What do you remember most about your college years? What was Santa Fe like back then?

Benedict: I was struck by how beautiful this part of the world is—the light and the quiet; the sense of spirituality that is pervasive.

Cleavinger: The college was at the edge of the city then, and Santa Fe was magical—very different from Albuquerque, and inspiring for me. We thought it was something special to get the college going here. There was a sense of pride and excitement in being part of the early classes.

Benedict: The roads near the college were dirt, and there were no homes up there, so we had a kind of wilderness experience in our backyard. And we had horses. That was so fabulous. A tutor named Dean Haggard set up the program, and volunteer students helped build the horse corral, logging downed trees from Rowe Mesa. We would ride up there bouncing around in the back of this flatbed truck—the kind of thing that would never happen today, but we had so much fun. The college got the horses from the community by asking if people wanted to board their horses for the winter. Riding was a perfect complement to the St. John’s experience, which was so cerebral. You could just go out there and saddle up a horse and ride up into the hills.

Cleavinger: Outside of the college, it was a crazy time. A lot of things were swirling.

Benedict: We’d all witnessed the assassination of John F. Kennedy when we were in high school, and the Vietnam War was very threatening to all the men in our classes. Dr. Martin Luther King and Bobby Kennedy were assassinated in our junior year. I think we all felt a sense of refuge, being so far from all that. And it was a time when women were considered pretty unimportant in society at large, but I could be respected at St. John’s, and that was wonderful.

What did you do after graduation?

Benedict: I started working in Santa Fe. I eventually went to graduate school for accounting at UNM. I’ve worked for a number of organizations in town, in CFO positions, including Santa Fe Prep. Education is very important to me. I’ve been a trustee and volunteer accountant at Santa Fe Girls School since 2010.

Cleavinger: I got married in our senior year, and we went to Peru with the Peace Corps. But that ended suddenly with the Ancash Earthquake of May 31, 1970, in which 70,000 people were killed, including four of our Peace Corps colleagues. That changed my life. We came back to the states and went through difficult times, but I made it through law school at UNM. Most of my legal career was in Española and in Tierra Amarilla. Later, I worked in the district attorney’s office in Farmington, when Governor Bill Richardson appointed me magistrate judge.;

How have you carried St. John’s with you?

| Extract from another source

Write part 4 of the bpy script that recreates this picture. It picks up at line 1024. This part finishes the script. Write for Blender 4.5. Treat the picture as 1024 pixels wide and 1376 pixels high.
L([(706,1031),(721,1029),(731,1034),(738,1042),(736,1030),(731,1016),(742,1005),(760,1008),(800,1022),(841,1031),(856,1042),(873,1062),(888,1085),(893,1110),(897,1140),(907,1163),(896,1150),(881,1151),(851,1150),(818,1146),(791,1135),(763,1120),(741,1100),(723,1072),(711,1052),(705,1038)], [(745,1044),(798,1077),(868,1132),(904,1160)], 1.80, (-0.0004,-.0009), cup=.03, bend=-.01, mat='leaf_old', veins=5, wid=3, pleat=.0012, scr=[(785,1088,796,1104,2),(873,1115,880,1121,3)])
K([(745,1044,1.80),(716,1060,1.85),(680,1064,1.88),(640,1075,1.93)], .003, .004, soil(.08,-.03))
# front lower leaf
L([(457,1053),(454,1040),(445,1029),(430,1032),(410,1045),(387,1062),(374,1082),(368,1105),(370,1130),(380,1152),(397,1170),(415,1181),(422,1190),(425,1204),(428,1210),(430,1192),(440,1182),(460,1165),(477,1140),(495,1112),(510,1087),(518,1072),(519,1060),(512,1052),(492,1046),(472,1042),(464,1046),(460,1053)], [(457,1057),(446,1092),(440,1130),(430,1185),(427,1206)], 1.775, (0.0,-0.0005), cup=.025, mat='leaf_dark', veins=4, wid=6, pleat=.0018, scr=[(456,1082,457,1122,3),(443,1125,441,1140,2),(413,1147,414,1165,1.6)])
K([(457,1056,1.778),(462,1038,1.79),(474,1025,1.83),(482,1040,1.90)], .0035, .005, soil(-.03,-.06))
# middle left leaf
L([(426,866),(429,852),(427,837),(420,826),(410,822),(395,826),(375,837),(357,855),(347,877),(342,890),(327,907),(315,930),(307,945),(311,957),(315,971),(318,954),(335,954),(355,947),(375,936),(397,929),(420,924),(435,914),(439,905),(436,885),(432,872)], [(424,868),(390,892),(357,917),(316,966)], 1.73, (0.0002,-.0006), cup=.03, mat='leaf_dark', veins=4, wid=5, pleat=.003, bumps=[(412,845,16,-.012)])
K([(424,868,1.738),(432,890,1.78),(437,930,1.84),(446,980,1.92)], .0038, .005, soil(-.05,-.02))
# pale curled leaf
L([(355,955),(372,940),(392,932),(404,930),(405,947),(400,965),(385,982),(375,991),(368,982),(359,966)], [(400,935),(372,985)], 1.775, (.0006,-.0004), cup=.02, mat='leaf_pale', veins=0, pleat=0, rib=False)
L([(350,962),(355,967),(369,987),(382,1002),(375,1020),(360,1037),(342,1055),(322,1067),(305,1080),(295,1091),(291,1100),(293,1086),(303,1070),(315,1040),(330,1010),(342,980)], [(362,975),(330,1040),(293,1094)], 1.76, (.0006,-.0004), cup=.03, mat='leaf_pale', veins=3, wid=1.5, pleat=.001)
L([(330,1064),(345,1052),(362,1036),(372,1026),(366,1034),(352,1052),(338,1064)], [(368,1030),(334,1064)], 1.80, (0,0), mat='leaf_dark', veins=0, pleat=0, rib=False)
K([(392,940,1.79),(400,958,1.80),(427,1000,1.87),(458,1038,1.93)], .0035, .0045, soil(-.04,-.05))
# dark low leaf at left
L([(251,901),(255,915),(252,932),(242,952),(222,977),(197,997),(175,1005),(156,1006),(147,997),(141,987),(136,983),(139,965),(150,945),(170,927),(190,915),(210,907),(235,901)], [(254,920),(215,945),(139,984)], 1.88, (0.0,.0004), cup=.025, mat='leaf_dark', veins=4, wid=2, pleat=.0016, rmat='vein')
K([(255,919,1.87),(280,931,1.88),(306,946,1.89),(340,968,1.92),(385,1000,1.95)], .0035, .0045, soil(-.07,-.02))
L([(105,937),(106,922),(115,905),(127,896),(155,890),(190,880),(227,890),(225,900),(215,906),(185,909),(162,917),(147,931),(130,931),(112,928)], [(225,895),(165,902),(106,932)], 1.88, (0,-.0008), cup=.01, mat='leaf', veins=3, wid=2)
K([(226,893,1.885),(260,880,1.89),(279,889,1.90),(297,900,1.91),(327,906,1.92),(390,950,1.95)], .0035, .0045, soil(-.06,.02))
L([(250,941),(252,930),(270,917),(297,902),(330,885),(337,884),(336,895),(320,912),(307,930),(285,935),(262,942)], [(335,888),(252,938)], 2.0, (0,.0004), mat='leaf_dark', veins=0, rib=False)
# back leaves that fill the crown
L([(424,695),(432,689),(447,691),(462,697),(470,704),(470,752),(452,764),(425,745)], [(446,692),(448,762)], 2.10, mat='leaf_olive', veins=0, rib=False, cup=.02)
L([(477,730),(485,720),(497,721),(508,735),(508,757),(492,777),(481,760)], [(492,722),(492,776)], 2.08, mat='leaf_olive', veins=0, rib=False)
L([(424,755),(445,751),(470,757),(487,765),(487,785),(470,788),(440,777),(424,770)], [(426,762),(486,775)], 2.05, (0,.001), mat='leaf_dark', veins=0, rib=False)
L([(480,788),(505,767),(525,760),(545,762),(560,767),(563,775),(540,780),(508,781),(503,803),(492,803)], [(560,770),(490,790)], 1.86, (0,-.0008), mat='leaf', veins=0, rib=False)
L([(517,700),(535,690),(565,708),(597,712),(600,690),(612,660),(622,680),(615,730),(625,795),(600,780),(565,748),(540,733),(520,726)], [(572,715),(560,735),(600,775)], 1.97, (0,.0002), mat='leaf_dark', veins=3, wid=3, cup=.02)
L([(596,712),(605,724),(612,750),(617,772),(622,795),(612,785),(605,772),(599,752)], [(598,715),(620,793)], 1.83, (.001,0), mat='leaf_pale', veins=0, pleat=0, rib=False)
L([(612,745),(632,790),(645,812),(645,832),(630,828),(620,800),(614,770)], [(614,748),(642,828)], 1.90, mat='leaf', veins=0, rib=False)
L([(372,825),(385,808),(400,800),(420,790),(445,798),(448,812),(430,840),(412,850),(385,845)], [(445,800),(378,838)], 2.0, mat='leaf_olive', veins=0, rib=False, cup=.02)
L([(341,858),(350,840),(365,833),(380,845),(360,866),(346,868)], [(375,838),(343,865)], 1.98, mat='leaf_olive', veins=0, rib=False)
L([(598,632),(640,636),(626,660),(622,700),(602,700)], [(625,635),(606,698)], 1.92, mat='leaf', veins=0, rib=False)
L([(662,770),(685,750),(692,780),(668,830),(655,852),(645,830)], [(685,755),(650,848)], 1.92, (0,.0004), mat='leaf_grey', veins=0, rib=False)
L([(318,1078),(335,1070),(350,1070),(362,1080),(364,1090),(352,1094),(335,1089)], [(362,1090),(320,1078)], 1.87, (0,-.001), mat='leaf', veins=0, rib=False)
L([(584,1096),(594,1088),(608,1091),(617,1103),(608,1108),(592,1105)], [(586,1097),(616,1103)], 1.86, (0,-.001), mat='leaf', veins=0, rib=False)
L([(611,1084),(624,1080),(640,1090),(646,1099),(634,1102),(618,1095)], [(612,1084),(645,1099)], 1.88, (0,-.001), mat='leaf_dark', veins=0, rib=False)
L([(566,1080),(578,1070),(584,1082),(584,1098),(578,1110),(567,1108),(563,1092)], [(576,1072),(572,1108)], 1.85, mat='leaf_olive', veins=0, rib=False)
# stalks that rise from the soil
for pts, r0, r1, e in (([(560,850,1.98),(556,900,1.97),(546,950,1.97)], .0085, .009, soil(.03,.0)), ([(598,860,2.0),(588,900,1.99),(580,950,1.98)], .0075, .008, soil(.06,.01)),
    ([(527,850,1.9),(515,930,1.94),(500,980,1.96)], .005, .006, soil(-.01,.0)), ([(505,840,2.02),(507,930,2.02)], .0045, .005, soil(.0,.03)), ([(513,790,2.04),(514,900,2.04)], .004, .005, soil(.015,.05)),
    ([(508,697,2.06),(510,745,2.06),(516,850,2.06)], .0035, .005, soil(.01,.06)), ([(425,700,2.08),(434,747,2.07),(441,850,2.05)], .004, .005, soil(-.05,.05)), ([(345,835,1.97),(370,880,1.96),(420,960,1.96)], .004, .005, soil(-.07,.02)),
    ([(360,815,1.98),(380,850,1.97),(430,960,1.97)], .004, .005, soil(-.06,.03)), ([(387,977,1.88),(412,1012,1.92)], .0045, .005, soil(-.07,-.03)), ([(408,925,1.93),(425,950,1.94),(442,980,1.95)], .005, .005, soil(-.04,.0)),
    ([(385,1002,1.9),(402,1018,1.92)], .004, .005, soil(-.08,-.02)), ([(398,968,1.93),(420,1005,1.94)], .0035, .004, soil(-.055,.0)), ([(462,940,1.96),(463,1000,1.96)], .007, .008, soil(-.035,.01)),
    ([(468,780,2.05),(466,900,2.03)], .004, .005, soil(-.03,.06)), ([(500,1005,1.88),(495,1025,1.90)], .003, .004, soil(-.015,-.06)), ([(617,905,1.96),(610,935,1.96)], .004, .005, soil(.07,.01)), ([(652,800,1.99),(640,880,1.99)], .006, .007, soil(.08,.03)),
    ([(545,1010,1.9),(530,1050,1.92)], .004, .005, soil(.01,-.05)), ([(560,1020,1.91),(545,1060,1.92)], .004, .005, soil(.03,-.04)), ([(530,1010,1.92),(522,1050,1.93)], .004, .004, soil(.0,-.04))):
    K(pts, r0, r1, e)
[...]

Cleavinger: The Program gives students plenty of opportunities to present in class, debate, and read difficult texts. These skills were needed in law school and in practice afterwards. I did feel comfortable in law school and in my legal career because of having attended SJC.

Benedict: I loved the study of logic. That’s probably what I carried forward most from St. John’s into accounting: the pursuit of logical thinking. The way we were educated, having seminar-style discussions, demonstrating on the blackboard—you really learn how to use your intellect. The whole idea is to become an educated, thinking person. Dan and I are both lifelong learners. We’ve been studying Spanish for decades. We read a lot of books. It’s that whole lifestyle that comes from being a person with a lot of curiosity and interest in the world.